Ins and Outs

It turns out that a big factor in the art of farming is keeping animals in somewhere (their paddock, pen, run) or out of somewhere else (the veggie garden, the fruit trees, some other animal’s paddock, the neighbour’s rabbit hutch).

We have already had a few fails on this score. Notably the curious incident of the hoofbeats in the night, and more recently some rogue visits by the young dog to our neighbour’s block. Much as the phrase ‘Have you seen the black dog?’ sounds like something your local spy contact should counter with ‘No, but I hear Helsinki is wonderful this time of year’; around here it is a straight question. Oft asked with a nervous glance around for said black dog which only serves to strengthen the impression of a covert operation.

Over time we’ve solved the various escape problems. Ponies are now contained after our most recent fencing extravaganza — I call it an extravaganza because it cost us at least as much as a day hire on a couple of elephants and a troupe of go-go dancers — and the black dog has been deterred by some crafty gate macrame. What you didn’t know that macrame was an essential farming skill? Shame on you.

Gate with electric tape

Craft projects with ChrissyB #1. Gate Macrame

The difficulty is that each animal we add to the menagerie comes with its own set of escape techniques. Case in point, those kunekune pigs. One night last week the Forebearing Husband was on his way to the barn on an important manly mission involving a bucket and an electric fan (don’t ask). It was very dark so when he heard a snuffling and grunting in the grass alongside the driveway he thought heffalump and deftly moved the bucket and fan into a helmet and quarterstaff arrangement (no pictures, it was very dark remember). Poised to defend the compound he waited. Nervously. Enter Nell, ‘Hi human, is that food you have there in your bucket?’.

At ease soldier. Pulse rate returns to baseline. Pig is returned to her assigned area.

Kunekune pigs

Nell and Fig. ‘Hi human, is that food in your bucket’. A pig’s enthusiasm for breakfast is beautiful to behold

Turns out the pigs can dig under the new fences.
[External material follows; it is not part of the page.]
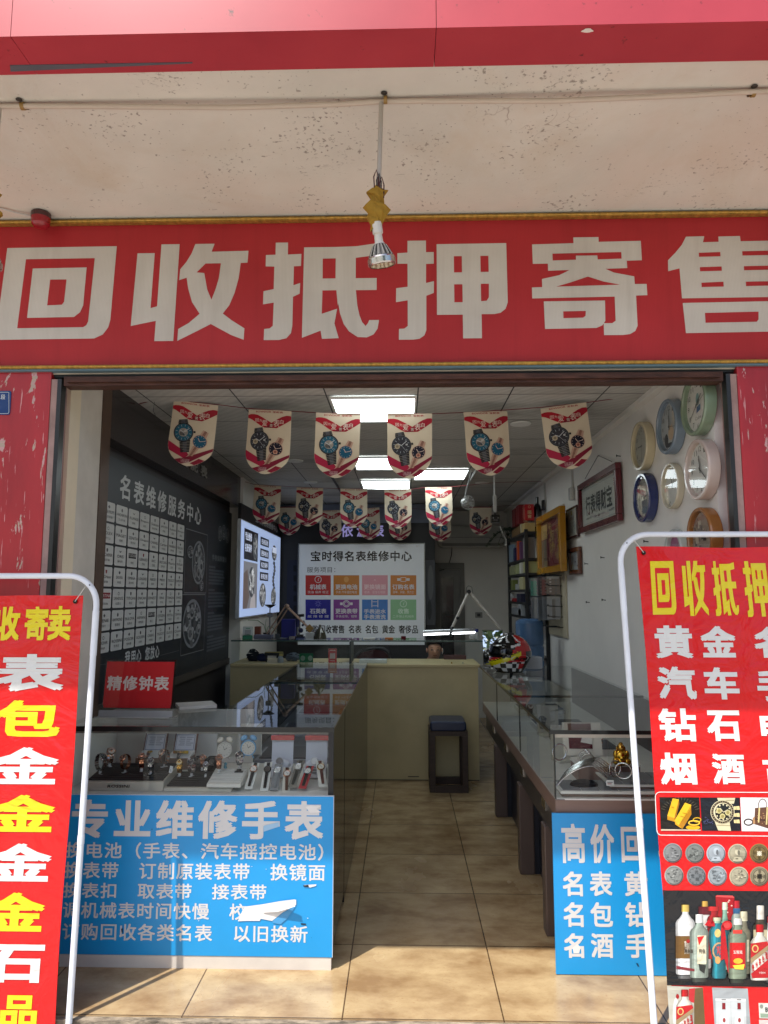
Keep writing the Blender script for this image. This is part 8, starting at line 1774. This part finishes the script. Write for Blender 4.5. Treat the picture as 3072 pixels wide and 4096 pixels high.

Turns out they can manage this even when we think we’ve blocked potential egress points with roofing iron. Dammit! As Deborah said later, it’s our reasoning power vs the food drive of those pigs. Surely the humans will prevail?

Wish us luck!



  1. an electric fan is more of a mace-type weapon than a quarter-staff.

    also, putting one’s head in what one’s farm animals recognise as a food receptacle may not be the smartest move.

    jus’ sayin’.

  2. I feel confident that we will eventually figure out how to contain those pigs! How much money we will have spent to achieve it and whether the pigs have been stomped to death by ponies before then remains to be seen….

    • If stomped to death (Gods forbid) they should be remarkably easy to contain one would hope. #zombie pigs

  3. With crafty macramé gates and extravaganza fences even those cute kunekunes have met their match…..til next time;) xx

  4. Cute piggies! One of our favourite books “My first car was red”, refers to Uncle Ludwig calling his organic pigs bio-swine.

    • Bio-swine, now there’s a great term. “Fig’n’Nell those bio-swine are on the loose again!”.